Buna göre, silahlı mücadelenin yarattığı fiili kazanımlara dayanarak, devrimci süreci örgütlemeye "toplumun en küçük biriminden", sokak, mahalle ya da köyden başlamak mümkündür.

Şimdi bu imkanın tarihi köküne, bugünkü toplumdaki gerçekliğine, şu andaki somut durumda var olan elverişli şartlara kısa kısa değinelim.

İnsanın insanı sömürmediği, özel mülkiyetin olmadığı, insanların eşit olduğu, kadın hüner ve adaletinin bu söylenilenleri güvence altına aldığı, bundan binlerce yıl önce yaşanmış bir dönem vardı: İlk defa Morgan'ın sistemleştirerek keşfettiği bu dönem "ilkel komünal toplum" dönemiydi. Erkekler kolektif mülkiyeti, kadını köleleştirme sürecinde keşfetti. Böylece bu dönem kapandı.

Ama insanlık "kaybettiği bu cenneti" unutmadı. Komünal topluma hasret en çok dinlerde yaşatıldı. Musevilik, Hıristiyanlık ve Müslümanlık insanlığa, kaybettiği cenneti ölümden sonra vaat etti.

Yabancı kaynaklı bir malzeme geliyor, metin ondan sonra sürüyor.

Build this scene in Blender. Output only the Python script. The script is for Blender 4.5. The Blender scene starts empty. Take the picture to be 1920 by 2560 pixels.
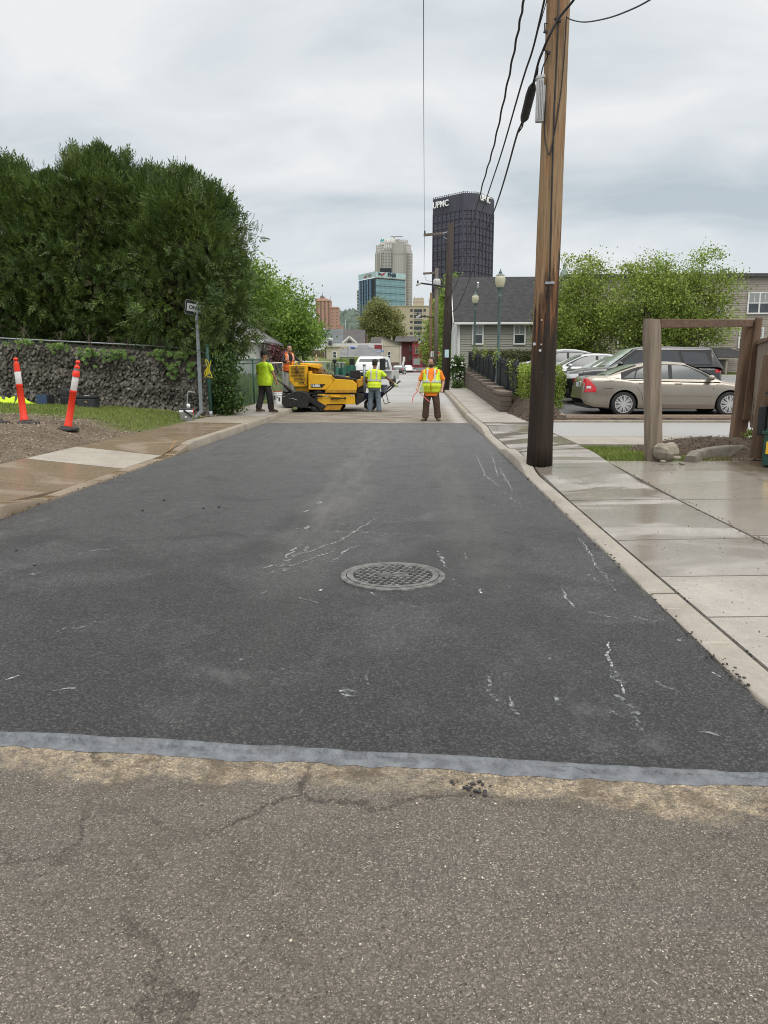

Buna insanlık "ibadetle" ulaşacaktı. Ama Museviliğin cenneti bir kavme vaat edilmişti, Hıristiyanlığı Roma İmparatorluğu, İslamiyeti Emeviler "devlet mülkiyeti" haline getirdiği zaman, dinlerin vaat ettiği cennet yerine insan düşüncesi cennete yaşarken ulaşmanın yollarını aradı. En inandırıcı yol, Marks ve Engels tarafından açıldı. "Komünizm" yeryüzü cenneti olacaktı. Ama Ekim Devrimi’yle uyanan bu umut, reel sosyalizmin yetmiş yıllık pratiği sonunda yıkıma uğradı. Fakat "komün" ideali insanlığın bilinç altında yaşıyor ve ezilenlerin, işçilerin, emekçilerin, kadınların mücadelesinde her defasında bilinç altından bilince yükseliyor.

Şimdi dinlerin ve "proleter devrimlerin" komüne giden yolda başaramadığını Apocu "komünalizm" başarma iddiasındadır.